Written request:
Leave the pictures out and quote every line from the start of the listing to the line with "from mathutils import Vector, noise as mn", inclusive.

Information provided:

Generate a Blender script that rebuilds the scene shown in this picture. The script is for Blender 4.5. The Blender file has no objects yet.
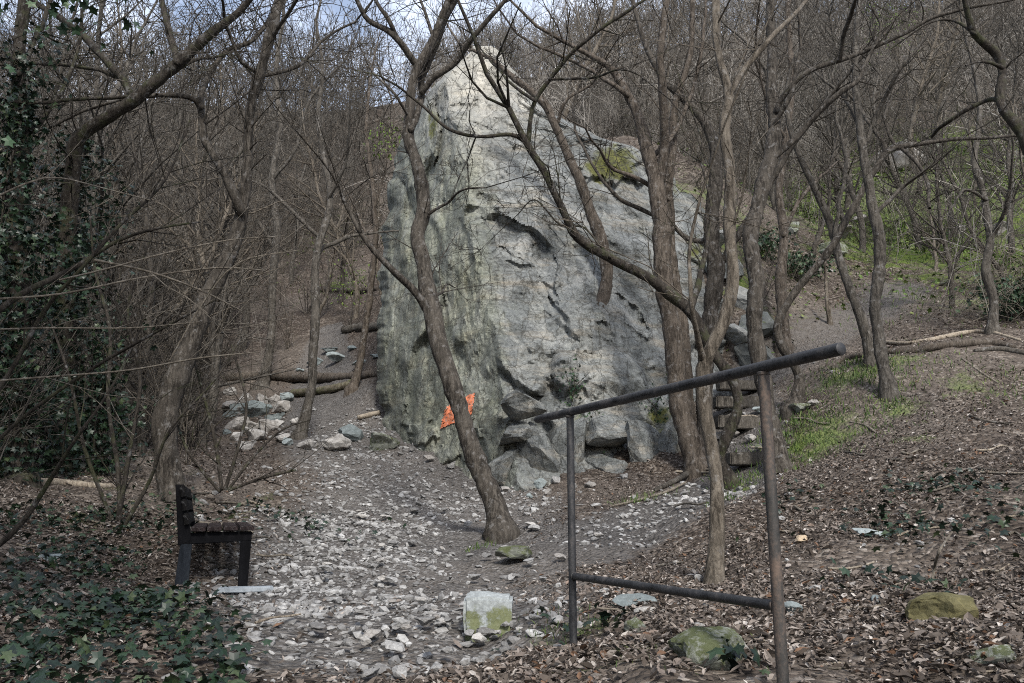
import bpy, bmesh, math, random
import numpy as np
from mathutils import Vector, noise as mn

rnd = random.Random(11)
nr = np.random.default_rng(7)
scene = bpy.context.scene
col = scene.collection
rad = math.radians


def nvec(v):
    v = Vector(v)
    return Vector((mn.noise(v + Vector((9.32, 1.9, 4.7))), mn.noise(v + Vector((-3.1, 17.3, 8.8))), mn.noise(v + Vector((5.5, -7.7, 23.1))))) * 1.15


# ------------------------------------------------------------------ camera geometry
F = 804.0
PITCH = math.atan((507 - 341.5) / F)
CP, SP = math.cos(PITCH), math.sin(PITCH)
EYE = np.array([0.0, 0.0, 0.72])


def ray(px, py):
    u = (np.asarray(px, float) - 512) / F
    v = (341.5 - np.asarray(py, float)) / F
    y = CP - v * SP
    z = SP + v * CP
    return np.stack([u / y, np.ones_like(y), z / y], -1)


def P(px, py, Y):
    return EYE + ray(px, py) * Y


# ------------------------------------------------------------------ terrain
G = [(570, 628, 3.9), (785, 697, 2.66), (487, 633, 4.2), (243, 588, 7.0), (150, 592, 6.6), (60, 650, 3.7),
     (420, 600, 5.6), (350, 560, 8.0), (500, 532, 9.5), (400, 500, 12), (425, 465, 14.6), (382, 432, 17),
     (330, 440, 16.5), (300, 470, 13.2), (250, 500, 10.8), (200, 445, 14.5), (100, 470, 10.5), (0, 480, 8.8),
     (0, 540, 6.2), (90, 530, 7.4), (520, 490, 13), (600, 486, 12.4), (690, 469, 12.4), (650, 512, 9.4), (715, 583, 6.0),
     (735, 487, 10.4), (745, 464, 11.5), (740, 428, 12.7), (735, 402, 13.8), (740, 370, 15.6), (782, 470, 10.8),
     (890, 398, 11.4), (868, 362, 12.8), (860, 460, 9.0), (870, 530, 6.2), (960, 620, 3.8), (1060, 690, 2.8),
     (1050, 560, 4.9), (1024, 480, 7.2), (1024, 420, 9.8), (950, 346, 13), (1040, 332, 13.6), (900, 300, 17),
     (820, 300, 18), (960, 265, 20), (1010, 200, 25), (850, 235, 25), (930, 160, 33), (1040, 120, 38), (800, 175, 37),
     (900, 70, 52), (1050, 40, 56), (720, 90, 54), (600, 120, 50), (900, 12, 76), (720, 38, 76), (600, 66, 74), (1080, -20, 78), (450, 92, 70), (330, 112, 68), (180, 104, 66), (0, 100, 64), (-150, 105, 62), (694, 214, 18.6), (718, 262, 17.2), (736, 318, 16.1), (655, 168, 21.0), (605, 138, 24.5), (320, 378, 23.5), (320, 305, 32), (340, 225, 45),
     (200, 310, 30), (100, 320, 27), (0, 320, 25), (-100, 330, 23), (200, 200, 50), (0, 195, 48), (-150, 200, 46), (450, 170, 50),
     (1150, 250, 20), (1150, 420, 10), (-120, 470, 9)]
GP = [P(*g) for g in G]
GP += [np.array(p, float) for p in [(0, 0, .0), (-3, 1, .03), (3, 1, .12), (-1, 2.4, .05), (0, -4, -.2), (-6, -3, .1), (7, -3, .7), (1.2, 2, .12),
      (-8, 3, .3), (7, 3, 1.0), (0, -9, -.4), (-14, -9, .3), (14, -9, 1.5),
      (-60, 105, 28), (-30, 105, 31), (0, 108, 37), (35, 112, 47), (80, 112, 50), (-70, 150, 14), (0, 155, 20), (80, 155, 34), (-50, 30, 14), (-60, 50, 20), (45, 25, 17), (60, 50, 34), (-30, 5, 3), (26, 5, 6)]]
GP = np.array(GP)


def _k(r2):
    return np.where(r2 > 1e-9, 0.5 * r2 * np.log(np.maximum(r2, 1e-9)), 0)


_n = len(GP)
_d = GP[:, None, :2] - GP[None, :, :2]
_A = np.zeros((_n + 3, _n + 3))
_A[:_n, :_n] = _k((_d ** 2).sum(-1)) + np.eye(_n) * 0.04
_A[:_n, _n] = 1
_A[:_n, _n + 1:] = GP[:, :2]
_A[_n:, :_n] = _A[:_n, _n:].T
_W = np.linalg.solve(_A, np.concatenate([GP[:, 2], [0, 0, 0]]))
_dirs = [(nr.uniform(0, 6.28), nr.uniform(0, 6.28), s, a) for s, a in
         [(1.1, .022), (1.7, .02), (2.6, .016), (3.7, .013), (5.1, .013), (7.3, .009), (10.2, .007), (14, .005), (19, .004)] for _ in range(2)]


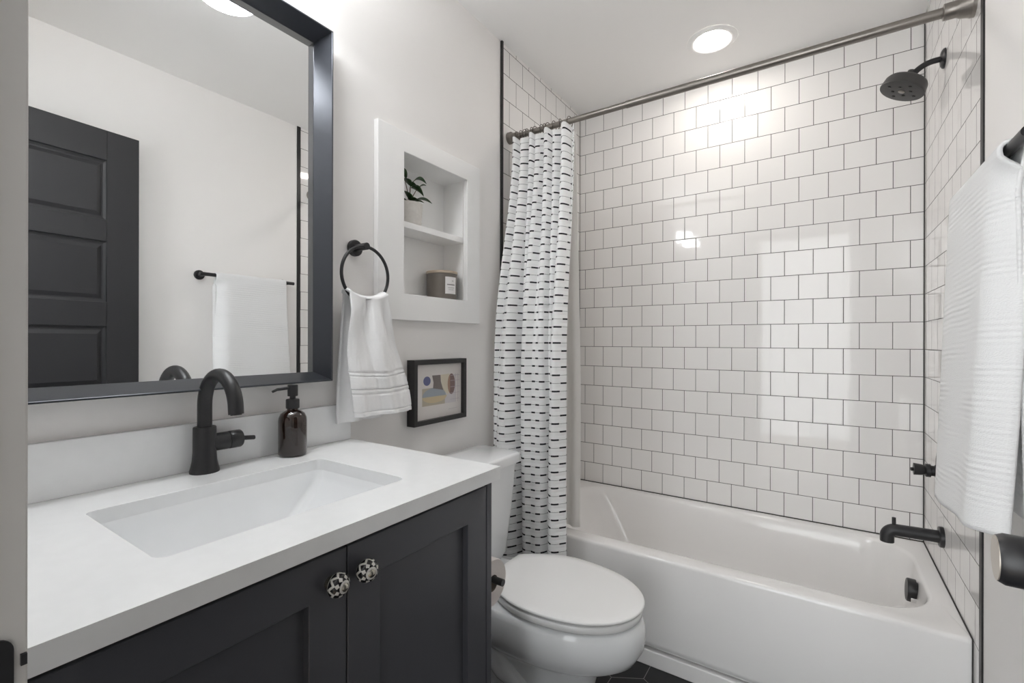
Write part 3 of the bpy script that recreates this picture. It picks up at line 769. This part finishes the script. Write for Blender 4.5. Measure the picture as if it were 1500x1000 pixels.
# plant
PX, PY, PZ = -0.048, -1.305, 1.6272
t = thing('potted_plant', 'small green leafy plant in a pale ridged pot on the upper recessed shelf', 'plant', (PX, PY, PZ))
bm = bmesh.new()
prof = [(0, 0.0), (0.040, 0.0), (0.044, 0.004)]
for k in range(13): prof.append((0.0445 + 0.005 * (k / 12) + (0.0012 if k % 2 else -0.0006), 0.008 + 0.068 * k / 12))
prof += [(0.050, 0.080), (0.046, 0.080), (0.045, 0.070)]
lathe(bm, prof, (PX, PY, PZ), (0, 0, 1), 40); obj('pot', bm, 'pot', t, ang=70)
bm = bmesh.new(); lathe(bm, [(0.0455, 0.069), (0.02, 0.073), (0, 0.073)], (PX, PY, PZ), (0, 0, 1), 28); obj('soil', bm, 'soil', t)
def leaf(base, tip, width, droop, roll=0.0):
    bm = bmesh.new()
    base, tip = Vector(base), Vector(tip)
    d = tip - base; side = d.cross(Vector((0, 0, 1))).normalized()
    side = (Matrix.Rotation(roll, 3, d.normalized()) @ side)
    up = side.cross(d.normalized())
    n_ = 12
    rows = []
    for k in range(n_ + 1):
        s = k / n_
        c_ = base + d * s + Vector((0, 0, 1)) * (droop * 4 * s * (1 - s) - droop * 0.3 * s * s)
        w_ = width * (math.sin(PI * s ** 0.75) ** 0.9 if 0 < s < 1 else 0.02)
        rows.append([bm.verts.new(c_ + side * w_ * q + up * abs(q) * w_ * 0.35) for q in (-1, -0.5, 0, 0.5, 1)])
    for a, b in zip(rows, rows[1:]):
        for q in range(4): bm.faces.new((a[q], a[q + 1], b[q + 1], b[q]))
    return bm
sb = Vector((PX, PY + 0.004, PZ + 0.072))
stems = [((0.000, 0.004, 0.075), 0.0022), ((0.010, 0.034, 0.080), 0.0016), ((0.008, 0.012, 0.045), 0.0022), ((-0.004, -0.020, 0.10), 0.0016)]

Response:
Generate a Blender script that rebuilds the scene shown in this picture. The script is for Blender 4.5. The Blender file has no objects yet.
import bpy, bmesh, math, random
import numpy as np
from mathutils import Vector, noise as mn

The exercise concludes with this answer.